-- Start of Provided records --
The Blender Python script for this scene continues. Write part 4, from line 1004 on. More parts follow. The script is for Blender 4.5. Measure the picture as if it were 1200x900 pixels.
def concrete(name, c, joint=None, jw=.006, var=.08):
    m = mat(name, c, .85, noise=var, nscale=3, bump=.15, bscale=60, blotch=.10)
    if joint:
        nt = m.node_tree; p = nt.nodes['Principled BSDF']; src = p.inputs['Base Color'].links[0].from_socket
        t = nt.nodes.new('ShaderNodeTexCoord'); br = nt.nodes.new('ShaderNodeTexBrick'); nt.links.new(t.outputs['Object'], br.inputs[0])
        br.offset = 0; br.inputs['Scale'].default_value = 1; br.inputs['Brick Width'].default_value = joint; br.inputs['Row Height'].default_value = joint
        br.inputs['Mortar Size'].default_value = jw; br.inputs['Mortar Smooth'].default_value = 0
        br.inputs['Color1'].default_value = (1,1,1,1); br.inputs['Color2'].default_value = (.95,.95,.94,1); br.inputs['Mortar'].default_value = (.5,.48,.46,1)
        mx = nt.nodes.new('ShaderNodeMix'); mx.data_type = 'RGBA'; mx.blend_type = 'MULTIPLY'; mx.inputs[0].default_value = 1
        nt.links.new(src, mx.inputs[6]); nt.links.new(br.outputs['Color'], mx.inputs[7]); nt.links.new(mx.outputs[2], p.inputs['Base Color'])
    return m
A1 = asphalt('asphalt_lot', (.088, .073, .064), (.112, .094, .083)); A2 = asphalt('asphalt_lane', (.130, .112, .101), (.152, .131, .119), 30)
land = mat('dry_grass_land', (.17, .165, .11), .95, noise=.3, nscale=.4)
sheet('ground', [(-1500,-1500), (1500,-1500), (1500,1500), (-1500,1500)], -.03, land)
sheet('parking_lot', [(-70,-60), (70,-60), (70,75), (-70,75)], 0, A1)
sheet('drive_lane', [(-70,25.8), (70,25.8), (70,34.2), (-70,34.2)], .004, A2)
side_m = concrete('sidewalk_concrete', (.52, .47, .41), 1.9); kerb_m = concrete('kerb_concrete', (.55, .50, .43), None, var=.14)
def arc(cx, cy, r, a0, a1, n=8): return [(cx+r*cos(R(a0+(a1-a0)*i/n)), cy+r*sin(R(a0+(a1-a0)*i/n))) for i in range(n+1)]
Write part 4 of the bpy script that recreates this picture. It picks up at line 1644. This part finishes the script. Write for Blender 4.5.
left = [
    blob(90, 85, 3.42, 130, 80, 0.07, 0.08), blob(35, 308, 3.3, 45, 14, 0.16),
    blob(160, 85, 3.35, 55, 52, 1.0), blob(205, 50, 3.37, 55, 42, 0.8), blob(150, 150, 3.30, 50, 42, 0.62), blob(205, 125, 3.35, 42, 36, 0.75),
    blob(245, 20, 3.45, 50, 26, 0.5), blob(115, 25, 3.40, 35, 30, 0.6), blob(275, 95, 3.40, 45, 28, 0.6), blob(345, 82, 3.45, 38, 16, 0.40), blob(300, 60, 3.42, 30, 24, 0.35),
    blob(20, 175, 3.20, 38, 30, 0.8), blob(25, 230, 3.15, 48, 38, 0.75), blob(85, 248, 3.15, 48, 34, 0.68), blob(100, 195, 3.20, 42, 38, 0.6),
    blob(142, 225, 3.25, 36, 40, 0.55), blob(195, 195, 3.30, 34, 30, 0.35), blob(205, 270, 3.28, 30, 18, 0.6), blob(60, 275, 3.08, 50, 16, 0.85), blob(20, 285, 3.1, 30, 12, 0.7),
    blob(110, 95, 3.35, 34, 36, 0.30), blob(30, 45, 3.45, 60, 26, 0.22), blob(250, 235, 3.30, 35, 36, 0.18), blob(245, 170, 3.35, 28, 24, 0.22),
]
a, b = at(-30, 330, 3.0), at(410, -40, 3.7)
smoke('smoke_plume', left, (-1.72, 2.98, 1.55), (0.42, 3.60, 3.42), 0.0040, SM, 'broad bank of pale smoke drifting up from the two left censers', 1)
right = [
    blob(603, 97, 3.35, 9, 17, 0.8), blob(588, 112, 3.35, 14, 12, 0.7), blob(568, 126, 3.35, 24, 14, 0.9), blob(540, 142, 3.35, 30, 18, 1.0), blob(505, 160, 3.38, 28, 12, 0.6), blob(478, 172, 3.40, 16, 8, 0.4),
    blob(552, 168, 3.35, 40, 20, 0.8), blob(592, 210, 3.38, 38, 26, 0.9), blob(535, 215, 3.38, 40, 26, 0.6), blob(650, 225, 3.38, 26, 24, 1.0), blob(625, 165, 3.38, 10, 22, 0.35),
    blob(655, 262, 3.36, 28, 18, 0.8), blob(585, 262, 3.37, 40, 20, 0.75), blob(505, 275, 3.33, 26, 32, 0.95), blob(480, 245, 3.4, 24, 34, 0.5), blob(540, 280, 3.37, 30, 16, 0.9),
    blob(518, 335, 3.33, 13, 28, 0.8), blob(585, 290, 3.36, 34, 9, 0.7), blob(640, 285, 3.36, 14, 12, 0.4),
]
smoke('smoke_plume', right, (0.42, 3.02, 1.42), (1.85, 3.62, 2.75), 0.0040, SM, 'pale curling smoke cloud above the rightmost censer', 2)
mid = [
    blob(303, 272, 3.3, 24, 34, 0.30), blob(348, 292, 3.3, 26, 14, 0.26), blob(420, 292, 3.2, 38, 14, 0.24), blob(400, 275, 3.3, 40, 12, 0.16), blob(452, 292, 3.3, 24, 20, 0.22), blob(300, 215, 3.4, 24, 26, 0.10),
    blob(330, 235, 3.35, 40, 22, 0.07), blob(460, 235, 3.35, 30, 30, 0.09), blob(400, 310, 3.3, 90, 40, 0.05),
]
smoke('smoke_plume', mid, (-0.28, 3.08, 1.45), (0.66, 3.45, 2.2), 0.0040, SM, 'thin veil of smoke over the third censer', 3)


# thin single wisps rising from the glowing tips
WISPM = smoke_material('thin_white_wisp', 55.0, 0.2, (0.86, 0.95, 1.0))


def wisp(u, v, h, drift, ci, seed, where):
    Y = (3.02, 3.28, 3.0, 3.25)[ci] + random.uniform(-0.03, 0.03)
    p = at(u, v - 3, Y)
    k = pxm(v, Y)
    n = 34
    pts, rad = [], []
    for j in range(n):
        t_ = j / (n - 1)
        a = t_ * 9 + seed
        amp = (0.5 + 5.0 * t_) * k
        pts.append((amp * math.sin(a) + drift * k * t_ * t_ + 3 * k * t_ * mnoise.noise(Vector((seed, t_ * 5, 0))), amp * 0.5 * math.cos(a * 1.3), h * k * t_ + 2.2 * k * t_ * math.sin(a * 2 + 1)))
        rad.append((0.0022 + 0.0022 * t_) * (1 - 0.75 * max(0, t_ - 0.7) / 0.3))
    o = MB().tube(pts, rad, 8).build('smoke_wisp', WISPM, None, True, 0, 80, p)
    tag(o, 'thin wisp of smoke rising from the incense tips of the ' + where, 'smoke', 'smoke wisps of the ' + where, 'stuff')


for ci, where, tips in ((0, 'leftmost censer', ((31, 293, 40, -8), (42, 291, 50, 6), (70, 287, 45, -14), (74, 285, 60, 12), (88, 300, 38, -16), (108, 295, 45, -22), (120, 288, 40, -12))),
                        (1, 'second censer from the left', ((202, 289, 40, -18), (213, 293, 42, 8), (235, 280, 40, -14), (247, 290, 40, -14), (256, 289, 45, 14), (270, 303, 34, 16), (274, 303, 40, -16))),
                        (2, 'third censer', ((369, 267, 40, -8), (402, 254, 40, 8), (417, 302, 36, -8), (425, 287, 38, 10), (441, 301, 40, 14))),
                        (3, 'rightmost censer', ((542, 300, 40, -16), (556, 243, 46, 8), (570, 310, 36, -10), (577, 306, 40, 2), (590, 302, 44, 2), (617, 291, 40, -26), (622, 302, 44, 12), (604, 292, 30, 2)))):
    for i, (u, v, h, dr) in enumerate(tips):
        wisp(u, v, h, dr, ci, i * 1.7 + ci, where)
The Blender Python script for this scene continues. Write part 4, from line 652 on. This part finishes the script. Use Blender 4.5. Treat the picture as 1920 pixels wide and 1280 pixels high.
-- End of Provided records --
-- Your goal --
Pick out the lines above that hold the string "this" and show them.

-- Final answer --
The Blender Python script for this scene continues. Write part 4, from line 1004 on. More parts follow. The script is for Blender 4.5. Measure the picture as if it were 1200x900 pixels.
Write part 4 of the bpy script that recreates this picture. It picks up at line 1644. This part finishes the script. Write for Blender 4.5.
The Blender Python script for this scene continues. Write part 4, from line 652 on. This part finishes the script. Use Blender 4.5. Treat the picture as 1920 pixels wide and 1280 pixels high.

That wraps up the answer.